Serbia wants to normalise ties with Kosovo but will not sign any agreement


Serbian President Aleksandar Vucic speaks to the media, in Ohrid, North Macedonia March 18, 2023.REUTERS/Ognen Teofilovski

BELGRADE (Reuters) - Serbia wants normal relations with Kosovo but still won't sign any agreement with it, President Aleksandar Vucic said on Sunday, a day after he verbally agreed to implement a Western-backed plan for the normalisation of ties.

Serbia wants to join the European Union, and a condition of membership is that it normalise relations with ethnic Albanian-majority Kosovo, which declared independence in 2008 but which Belgrade still considers a Serbian province.

Vucic and Kosovo Prime Minister Albin Kurti agreed to implement normalisation steps at a meeting with EU officials in a North Macedonian lake resort on Saturday, although no document was signed and the EU said it had wanted to go further.

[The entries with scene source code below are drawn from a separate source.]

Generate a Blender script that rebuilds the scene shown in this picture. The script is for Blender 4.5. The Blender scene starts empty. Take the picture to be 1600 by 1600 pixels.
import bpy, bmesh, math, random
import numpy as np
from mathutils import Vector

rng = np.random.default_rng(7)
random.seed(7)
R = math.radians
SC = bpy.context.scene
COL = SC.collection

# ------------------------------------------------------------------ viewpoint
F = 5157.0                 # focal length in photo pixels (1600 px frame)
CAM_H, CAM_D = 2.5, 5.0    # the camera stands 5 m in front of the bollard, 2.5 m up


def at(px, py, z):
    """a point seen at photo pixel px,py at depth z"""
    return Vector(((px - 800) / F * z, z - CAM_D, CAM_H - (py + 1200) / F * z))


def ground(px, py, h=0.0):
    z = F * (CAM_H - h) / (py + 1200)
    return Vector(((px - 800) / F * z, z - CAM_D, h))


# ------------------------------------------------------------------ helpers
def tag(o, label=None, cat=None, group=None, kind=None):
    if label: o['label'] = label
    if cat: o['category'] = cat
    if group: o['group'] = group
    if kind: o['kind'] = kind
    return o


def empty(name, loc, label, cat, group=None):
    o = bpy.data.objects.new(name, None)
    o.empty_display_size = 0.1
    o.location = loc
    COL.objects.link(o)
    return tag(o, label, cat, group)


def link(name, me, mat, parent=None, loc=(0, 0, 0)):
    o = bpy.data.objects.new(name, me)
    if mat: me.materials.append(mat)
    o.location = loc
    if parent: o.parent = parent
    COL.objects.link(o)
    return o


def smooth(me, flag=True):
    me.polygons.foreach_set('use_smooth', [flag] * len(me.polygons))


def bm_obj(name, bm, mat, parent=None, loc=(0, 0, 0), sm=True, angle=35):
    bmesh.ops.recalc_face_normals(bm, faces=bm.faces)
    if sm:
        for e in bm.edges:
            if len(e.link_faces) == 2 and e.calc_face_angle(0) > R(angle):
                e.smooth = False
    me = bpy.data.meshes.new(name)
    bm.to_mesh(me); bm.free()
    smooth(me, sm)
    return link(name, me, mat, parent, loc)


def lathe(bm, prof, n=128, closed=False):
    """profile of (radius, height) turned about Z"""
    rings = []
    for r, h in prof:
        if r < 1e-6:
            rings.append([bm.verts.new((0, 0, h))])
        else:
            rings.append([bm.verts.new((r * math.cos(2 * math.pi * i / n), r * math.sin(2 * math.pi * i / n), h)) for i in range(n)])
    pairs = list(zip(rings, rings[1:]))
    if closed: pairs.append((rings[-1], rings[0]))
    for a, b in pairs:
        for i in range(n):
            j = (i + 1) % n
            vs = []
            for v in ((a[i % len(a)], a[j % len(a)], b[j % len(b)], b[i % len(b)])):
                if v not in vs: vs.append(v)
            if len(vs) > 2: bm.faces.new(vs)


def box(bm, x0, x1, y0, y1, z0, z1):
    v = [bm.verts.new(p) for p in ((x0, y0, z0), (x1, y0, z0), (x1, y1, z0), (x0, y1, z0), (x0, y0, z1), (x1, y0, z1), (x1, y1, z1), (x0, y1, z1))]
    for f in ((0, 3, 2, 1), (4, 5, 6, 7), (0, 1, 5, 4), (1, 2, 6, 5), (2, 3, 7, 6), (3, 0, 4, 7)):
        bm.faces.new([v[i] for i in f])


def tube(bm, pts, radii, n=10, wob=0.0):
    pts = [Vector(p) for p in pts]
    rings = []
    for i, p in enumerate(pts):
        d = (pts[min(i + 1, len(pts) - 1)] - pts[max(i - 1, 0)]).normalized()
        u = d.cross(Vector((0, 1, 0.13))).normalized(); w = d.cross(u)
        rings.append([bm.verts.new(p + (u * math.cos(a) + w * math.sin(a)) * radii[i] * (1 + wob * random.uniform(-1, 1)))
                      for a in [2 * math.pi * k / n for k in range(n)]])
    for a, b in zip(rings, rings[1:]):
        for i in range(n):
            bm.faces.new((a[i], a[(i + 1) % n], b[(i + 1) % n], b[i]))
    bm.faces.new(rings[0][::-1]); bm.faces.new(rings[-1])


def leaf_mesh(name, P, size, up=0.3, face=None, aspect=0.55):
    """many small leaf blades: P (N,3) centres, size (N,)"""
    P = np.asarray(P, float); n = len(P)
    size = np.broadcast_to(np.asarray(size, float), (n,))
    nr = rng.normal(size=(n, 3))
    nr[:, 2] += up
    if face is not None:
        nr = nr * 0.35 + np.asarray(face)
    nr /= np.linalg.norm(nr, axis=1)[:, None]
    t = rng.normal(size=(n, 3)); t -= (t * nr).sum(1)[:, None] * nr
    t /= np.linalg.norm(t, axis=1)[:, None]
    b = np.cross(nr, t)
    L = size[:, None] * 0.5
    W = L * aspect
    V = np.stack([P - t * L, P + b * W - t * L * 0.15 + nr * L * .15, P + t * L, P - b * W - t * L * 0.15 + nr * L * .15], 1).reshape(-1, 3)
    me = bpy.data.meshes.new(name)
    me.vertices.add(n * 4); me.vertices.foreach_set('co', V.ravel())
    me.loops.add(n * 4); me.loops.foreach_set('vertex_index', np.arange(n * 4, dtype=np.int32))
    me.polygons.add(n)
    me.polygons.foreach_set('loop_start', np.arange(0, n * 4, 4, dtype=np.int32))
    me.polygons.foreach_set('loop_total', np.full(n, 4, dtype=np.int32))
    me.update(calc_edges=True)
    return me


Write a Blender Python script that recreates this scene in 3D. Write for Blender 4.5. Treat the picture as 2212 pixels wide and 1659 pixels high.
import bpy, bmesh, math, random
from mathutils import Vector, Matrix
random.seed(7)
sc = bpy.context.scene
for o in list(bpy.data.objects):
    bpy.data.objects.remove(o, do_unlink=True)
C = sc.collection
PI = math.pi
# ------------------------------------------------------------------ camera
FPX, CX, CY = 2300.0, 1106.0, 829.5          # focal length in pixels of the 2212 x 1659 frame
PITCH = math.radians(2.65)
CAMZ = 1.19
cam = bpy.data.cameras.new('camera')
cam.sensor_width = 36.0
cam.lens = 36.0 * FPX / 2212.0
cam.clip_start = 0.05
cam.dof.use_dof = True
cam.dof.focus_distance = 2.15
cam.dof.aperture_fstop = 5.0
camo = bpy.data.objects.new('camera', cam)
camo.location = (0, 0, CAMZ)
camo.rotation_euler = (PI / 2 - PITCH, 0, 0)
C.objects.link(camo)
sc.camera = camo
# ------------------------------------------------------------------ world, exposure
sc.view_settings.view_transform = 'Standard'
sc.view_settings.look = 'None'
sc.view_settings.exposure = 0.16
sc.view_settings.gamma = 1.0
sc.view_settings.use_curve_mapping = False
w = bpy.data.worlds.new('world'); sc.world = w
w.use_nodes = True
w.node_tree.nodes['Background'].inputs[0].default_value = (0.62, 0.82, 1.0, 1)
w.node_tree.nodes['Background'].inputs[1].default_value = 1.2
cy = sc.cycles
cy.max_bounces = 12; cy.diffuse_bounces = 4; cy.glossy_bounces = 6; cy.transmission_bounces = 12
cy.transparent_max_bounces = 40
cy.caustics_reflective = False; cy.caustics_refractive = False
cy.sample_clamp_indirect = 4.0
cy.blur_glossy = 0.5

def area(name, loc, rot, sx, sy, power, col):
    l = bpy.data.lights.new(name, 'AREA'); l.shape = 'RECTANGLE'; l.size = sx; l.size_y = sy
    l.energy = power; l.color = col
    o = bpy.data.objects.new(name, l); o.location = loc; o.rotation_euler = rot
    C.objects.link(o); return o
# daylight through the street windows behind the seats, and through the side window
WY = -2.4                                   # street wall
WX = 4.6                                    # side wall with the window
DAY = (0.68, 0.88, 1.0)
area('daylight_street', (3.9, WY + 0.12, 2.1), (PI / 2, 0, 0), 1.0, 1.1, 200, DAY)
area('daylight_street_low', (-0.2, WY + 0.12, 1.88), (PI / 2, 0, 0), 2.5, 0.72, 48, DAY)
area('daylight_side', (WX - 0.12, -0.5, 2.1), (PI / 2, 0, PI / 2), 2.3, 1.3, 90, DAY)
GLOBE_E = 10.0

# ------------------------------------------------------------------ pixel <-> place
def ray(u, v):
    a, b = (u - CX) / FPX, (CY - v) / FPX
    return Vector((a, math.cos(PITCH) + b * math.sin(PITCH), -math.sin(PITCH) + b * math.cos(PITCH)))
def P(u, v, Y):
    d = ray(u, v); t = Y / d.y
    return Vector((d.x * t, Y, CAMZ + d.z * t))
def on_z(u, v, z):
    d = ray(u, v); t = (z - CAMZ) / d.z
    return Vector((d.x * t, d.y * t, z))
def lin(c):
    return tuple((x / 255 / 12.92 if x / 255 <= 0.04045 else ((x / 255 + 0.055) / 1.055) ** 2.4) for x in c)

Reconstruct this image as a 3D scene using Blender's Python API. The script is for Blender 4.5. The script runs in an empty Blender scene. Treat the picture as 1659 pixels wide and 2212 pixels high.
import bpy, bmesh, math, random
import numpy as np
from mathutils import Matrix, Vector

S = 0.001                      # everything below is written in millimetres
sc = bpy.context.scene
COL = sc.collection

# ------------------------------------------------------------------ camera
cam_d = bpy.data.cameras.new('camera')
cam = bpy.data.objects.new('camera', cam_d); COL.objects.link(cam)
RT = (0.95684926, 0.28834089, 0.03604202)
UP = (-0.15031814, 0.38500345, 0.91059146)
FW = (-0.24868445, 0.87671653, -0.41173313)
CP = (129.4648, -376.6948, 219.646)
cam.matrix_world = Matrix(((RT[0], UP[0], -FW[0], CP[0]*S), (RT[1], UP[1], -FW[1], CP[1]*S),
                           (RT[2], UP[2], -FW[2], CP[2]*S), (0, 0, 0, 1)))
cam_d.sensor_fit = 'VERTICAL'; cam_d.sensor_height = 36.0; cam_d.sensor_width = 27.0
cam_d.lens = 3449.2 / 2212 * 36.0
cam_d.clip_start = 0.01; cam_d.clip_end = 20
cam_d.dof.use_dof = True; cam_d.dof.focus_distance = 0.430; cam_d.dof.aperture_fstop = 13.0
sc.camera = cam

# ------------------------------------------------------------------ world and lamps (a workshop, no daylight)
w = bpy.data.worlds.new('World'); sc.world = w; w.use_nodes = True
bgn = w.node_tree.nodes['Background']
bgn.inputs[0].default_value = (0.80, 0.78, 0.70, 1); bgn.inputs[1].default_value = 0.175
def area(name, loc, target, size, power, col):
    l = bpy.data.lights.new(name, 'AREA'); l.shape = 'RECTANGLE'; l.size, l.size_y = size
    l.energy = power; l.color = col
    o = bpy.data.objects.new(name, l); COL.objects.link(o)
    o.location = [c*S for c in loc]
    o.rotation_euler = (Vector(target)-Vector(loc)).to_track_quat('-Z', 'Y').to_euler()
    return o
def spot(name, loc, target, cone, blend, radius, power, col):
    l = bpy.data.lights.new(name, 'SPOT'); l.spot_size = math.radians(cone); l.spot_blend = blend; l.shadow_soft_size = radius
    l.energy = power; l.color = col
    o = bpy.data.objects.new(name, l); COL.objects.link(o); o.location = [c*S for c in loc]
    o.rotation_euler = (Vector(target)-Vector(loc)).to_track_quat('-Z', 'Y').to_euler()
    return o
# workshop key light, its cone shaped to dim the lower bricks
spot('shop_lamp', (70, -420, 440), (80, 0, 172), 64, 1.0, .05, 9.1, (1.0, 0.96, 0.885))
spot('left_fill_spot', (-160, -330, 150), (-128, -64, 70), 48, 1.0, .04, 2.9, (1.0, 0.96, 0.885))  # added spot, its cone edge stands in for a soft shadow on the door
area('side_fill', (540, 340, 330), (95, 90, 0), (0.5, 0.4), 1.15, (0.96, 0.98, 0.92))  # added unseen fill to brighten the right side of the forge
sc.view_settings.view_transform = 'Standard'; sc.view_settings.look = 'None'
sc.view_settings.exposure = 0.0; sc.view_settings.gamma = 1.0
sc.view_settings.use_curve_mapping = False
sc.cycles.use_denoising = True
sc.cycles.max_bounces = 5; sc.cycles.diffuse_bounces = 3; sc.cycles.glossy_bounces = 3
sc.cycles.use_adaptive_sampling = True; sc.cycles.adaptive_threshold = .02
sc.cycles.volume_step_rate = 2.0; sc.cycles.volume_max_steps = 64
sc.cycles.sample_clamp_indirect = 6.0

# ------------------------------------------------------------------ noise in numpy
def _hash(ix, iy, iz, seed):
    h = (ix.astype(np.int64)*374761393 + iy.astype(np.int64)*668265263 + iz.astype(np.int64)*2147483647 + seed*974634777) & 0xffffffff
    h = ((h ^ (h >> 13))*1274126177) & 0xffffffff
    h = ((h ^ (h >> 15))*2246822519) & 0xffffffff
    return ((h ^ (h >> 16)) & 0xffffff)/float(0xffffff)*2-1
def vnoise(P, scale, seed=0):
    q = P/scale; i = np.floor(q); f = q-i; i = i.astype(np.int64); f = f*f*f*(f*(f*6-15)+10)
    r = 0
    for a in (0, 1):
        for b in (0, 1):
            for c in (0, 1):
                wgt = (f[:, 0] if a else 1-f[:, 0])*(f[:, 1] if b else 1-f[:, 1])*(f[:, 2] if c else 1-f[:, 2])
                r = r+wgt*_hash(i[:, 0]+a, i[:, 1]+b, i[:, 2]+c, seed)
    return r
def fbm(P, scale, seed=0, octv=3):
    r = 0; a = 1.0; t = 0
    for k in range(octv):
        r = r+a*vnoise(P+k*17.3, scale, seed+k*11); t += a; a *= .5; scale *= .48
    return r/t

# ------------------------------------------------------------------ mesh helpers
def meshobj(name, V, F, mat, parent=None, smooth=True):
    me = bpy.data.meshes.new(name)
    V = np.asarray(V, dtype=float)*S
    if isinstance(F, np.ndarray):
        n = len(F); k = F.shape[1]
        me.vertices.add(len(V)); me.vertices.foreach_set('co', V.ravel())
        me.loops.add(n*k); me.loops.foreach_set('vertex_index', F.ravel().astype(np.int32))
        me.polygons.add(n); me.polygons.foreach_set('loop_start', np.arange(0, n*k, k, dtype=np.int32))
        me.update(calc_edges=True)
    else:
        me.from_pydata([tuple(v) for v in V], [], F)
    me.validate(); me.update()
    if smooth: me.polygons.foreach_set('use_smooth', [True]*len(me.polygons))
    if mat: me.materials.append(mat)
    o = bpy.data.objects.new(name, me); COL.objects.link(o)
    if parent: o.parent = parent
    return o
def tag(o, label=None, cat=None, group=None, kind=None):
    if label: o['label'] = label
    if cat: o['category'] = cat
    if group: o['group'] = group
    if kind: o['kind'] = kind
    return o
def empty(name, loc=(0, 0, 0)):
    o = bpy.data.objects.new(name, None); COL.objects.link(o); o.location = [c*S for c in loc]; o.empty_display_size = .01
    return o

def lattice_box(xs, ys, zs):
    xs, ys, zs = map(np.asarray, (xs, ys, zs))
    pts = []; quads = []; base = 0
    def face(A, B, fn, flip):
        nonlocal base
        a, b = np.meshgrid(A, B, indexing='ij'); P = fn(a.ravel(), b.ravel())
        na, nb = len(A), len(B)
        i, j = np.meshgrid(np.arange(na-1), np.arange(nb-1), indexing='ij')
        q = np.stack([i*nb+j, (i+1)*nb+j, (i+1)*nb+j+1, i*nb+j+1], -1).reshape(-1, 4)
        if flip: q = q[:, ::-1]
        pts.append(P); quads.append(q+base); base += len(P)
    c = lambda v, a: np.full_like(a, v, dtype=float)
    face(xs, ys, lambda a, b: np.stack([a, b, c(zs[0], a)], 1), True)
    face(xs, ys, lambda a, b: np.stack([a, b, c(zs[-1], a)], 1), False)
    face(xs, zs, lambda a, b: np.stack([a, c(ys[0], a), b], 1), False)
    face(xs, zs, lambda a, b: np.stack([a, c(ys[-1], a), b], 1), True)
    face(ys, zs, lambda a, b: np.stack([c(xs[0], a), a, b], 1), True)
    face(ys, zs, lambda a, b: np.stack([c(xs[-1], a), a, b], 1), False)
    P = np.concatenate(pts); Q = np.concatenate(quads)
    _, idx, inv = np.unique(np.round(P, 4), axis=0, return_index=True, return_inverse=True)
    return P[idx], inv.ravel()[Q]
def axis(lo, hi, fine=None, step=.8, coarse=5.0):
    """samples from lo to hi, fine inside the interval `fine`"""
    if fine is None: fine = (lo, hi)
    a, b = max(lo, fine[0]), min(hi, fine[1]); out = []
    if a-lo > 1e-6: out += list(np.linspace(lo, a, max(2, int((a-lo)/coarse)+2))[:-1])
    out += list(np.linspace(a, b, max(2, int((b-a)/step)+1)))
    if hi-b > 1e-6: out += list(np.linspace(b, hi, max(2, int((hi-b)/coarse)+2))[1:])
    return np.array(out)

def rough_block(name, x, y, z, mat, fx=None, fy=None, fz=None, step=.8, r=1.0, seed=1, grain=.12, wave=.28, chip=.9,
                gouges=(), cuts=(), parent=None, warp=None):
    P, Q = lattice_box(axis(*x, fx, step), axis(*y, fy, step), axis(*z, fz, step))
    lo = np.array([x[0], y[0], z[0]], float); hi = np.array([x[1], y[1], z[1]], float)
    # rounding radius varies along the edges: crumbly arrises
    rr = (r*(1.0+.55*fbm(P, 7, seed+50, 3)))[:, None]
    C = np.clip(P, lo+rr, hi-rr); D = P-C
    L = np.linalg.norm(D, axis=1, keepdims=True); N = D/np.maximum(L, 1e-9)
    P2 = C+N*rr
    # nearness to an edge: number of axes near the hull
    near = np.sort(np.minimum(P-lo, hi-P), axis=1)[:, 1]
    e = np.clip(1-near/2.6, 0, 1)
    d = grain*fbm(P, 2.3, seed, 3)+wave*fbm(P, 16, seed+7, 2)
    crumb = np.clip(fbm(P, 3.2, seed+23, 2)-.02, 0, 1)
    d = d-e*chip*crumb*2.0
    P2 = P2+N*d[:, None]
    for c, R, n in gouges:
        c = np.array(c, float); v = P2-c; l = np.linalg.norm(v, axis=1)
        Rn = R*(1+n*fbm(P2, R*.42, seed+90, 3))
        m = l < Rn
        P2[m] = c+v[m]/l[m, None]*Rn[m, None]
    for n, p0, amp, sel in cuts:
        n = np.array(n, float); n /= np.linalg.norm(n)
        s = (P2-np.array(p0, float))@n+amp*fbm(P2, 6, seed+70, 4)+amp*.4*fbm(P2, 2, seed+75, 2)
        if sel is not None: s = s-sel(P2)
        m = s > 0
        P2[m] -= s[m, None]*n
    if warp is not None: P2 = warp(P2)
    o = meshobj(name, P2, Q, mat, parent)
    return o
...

"Serbia wants to have normal relations with Kosovo. We want to travel, we want to do business, you cannot live isolated behind 100 metres walls," Vucic told reporters on Sunday.

"I didn't want to sign the agreement on the implementing annex last night nor the EU-backed agreement (in Brussels last month)," Vucic told reporters. "I don't want to sign any international legally binding documents with Kosovo because Serbia does not recognise its independence."

Late on Saturday evening Kurti said that the agreement represented "de facto recognition".

Under their verbal agreement, Kosovo committed to giving greater autonomy to Serb majority areas, while Serbia agreed not to block Kosovo's membership in international organisations. The EU pledged to organise a donor conference for both countries, with disbursement of financial aid dependent on steps to improve ties.

The EU's foreign policy chief, Josep Borrell, said on Saturday after the 12-hour meeting that the agreement reached had fallen short of a "more ambitious and detailed" EU proposal that the parties were unable to agree on.

He said Kosovo had lacked flexibility on the substance of the proposals, while Serbia had refused to sign the document although Belgrade was "fully ready to implement" it.